Art and Exploitation: John Berger's 'Ways of Seeing' at 40

All day event at the National Gallery looking back at the 1972 television series by John Berger “Ways of Seeing” which revolutionised how we view images.

The day consisted of sessions where one of the programmes was screened followed but a response to it by a speaker.

The first programme was followed by a fascinating discussion with the director Mike Dibb and the editor of the book which accompanied the series Richard Hollis. It was interesting to hear about the mechanics of the work.

Responses to the other programmes came from art historians Griselda Pollock and Michael Rosenthal, Director of the National Gallery, Nicholas Penny, and director of exhibitions at the Haunch of Venison gallery, Ben Tufnell.

It was a fascinating and stimulating day but I did come away not that impressed by the programmes. I don’t remember them from the time so was not influenced by them then. With hindsight I am sure they changed a lot of things but I think they were so long ago that we may have seen the backlash to them as well.

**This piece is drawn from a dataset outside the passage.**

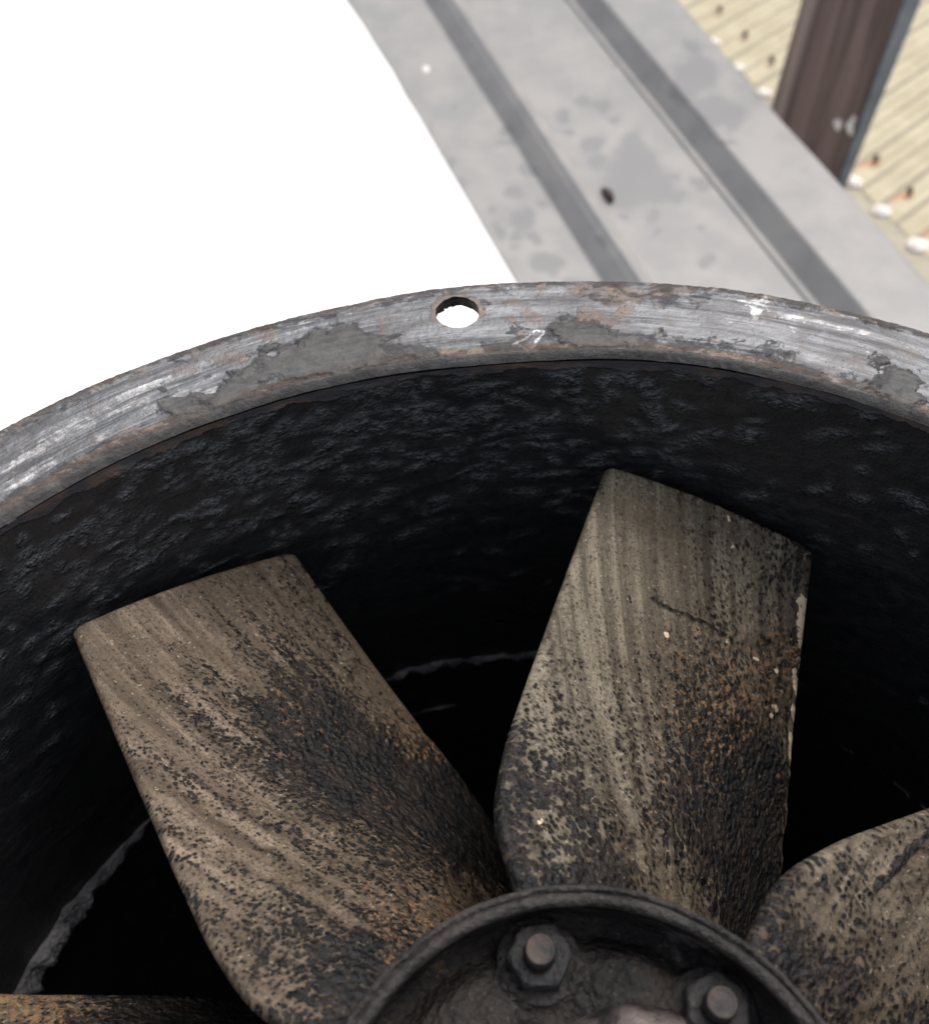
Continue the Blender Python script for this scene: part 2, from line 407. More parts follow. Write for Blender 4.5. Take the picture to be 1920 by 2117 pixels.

I felt at times Berger held the pictures up to blame them for the times they reflected rather than treating them as objects of their time. For example if a picture does not represent a modern woman’s view of life and her body that is the fault of the times in which the picture was painted not the picture itself. I was fascinated by the first programme looking at how how we view objects changed with photography and an ease of reproducing an image but the others I was not convinced by!